Early word on this Saturday's Johnny Cash tribute. At the taping of the CMT special, Willie Nelson and Kris Kristofferson reunited while Tim Robbins and Al Gore avoided politics

By Chris Willman
Updated November 11, 2003 at 05:00 AM EST
Hank Williams Jr, Kris Kristofferson, Willie Nelson and George Jones: Mark Humphrey/AP

It was officially billed as the Johnny Cash Memorial Tribute, but maybe they should have called it ”Black Like Him.” Any number of performers and presenters at Monday night’s salute in Nashville dressed in the late singer’s favorite non-color from head to toe, starting with host Tim Robbins and guest speaker Al Gore. But Sheryl Crow’s little black dress provided a tipoff that the evening wouldn’t be too funereal.

”There’s not a lot of somber hearts in there,” son John Carter Cash promised before the taping at the Ryman Auditorium. ”There’s a lot of joy.” When home viewers see a two-hour edit of the four-hour concert on CMT this Saturday (8 p.m. EST), the joyful noise will encompass a wide range of styles and covers: Crow’s beautiful take on ”Hurt,” the Nine Inch Nails song that became the unlikely final classic in the Cash canon; a raucous duet between Brooks & Dunn and Carlene Carter (daughter of June Carter and Johnny’s stepdaughter) on ”Jackson,” her folks’ most famous vocal pairing; and a semi-reunion of the Highwaymen, with originals Willie Nelson and Kris Kristofferson joined by George Jones and Hank Williams Jr. (the latter two ringers for Johnny and Waylon in the superstar quartet).

Kid Rock felt compelled to admit he was an odd man out: ”No reason to get up here and lie,” he told the crowd before his first number. ”Of everybody up here, I probably knew Johnny the least.” Otherwise, the family largely limited the list of performers to friends of Cash (Travis Tritt did an elegiac ”I Walk the Line”) or acquaintances with an appropriate connection to the material (like ex-con Steve Earle doing ”Folsom Prison Blues”). Roseanne Cash provided the most moving moments, first with a tender rendition of ”I Still Miss Someone” that made the song sound like it’d been written as a eulogy, then a spirited reprise of ”Tennessee Flat Top Box,” which she and her dad both made into decades-spanning hits.

If not for his friendship with Cash, Robbins might have seemed a curious choice as host: CMT probably couldn’t have picked another actor whose presence could equally tick off the mostly conservative country audience. But Robbins’ only allusions to politics were about Cash’s Vietnam war-era sentiments, with an emphasis on support for the armed forces, ”separate and apart from how we feel about the people who put them in that position.” If Robbins was a slightly inflammatory choice for some country fans, Cash would have approved of that; as Robbins reminded everyone, Cash was the guy who earned the ire of the Grand Ole Opry by kicking out the footlights on that very stage.

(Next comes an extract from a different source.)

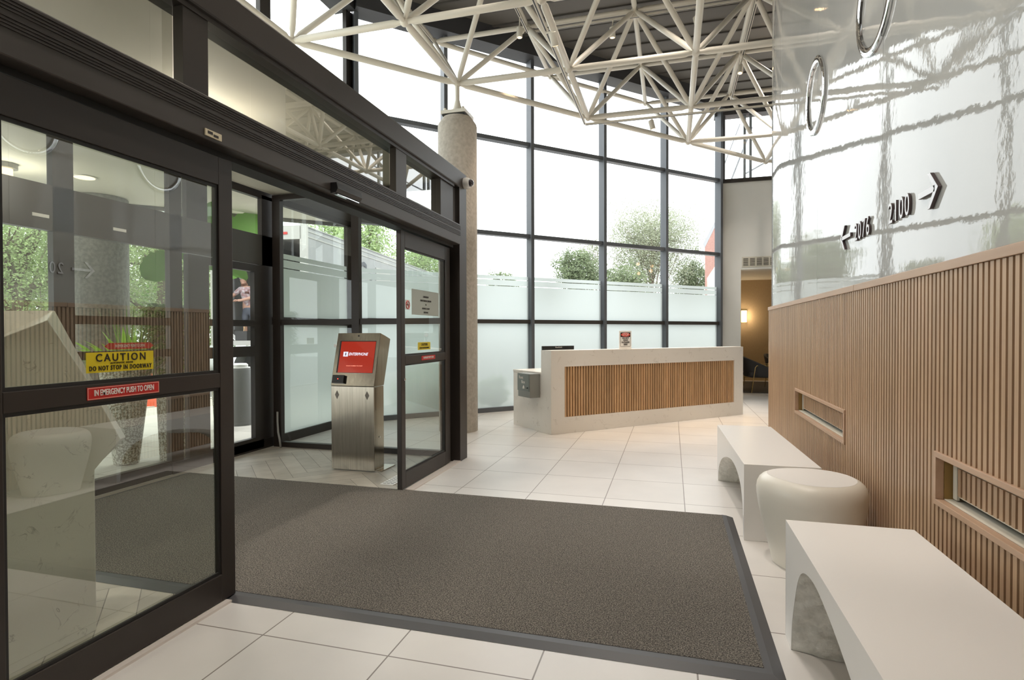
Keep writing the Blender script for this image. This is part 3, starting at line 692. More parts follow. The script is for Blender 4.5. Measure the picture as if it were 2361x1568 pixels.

Gore, Cash’s former congressman and a family friend since he was a boy, was in apolitical mode, to the point that he couldn’t choose sides when asked backstage for his favorite Cash song, finally teetering between ”September When It Comes,” a recent duet that Rosanne wrote for herself and her father (”it was so prophetic”) and ”I Walk the Line” (”I first met him right after that song came out”). His appearance here, and at the funeral last month, had a bit of element of payback to it. ”He campaigned all over the United States for me,” Gore said. ”In 1988 when I ran for president for the first time, I had to get out of the race, and I had a big debt. He and Tommy Lee Jones did an event here and paid off the whole debt in one night.” Leave it to the Man in Black to help put somebody back in the black.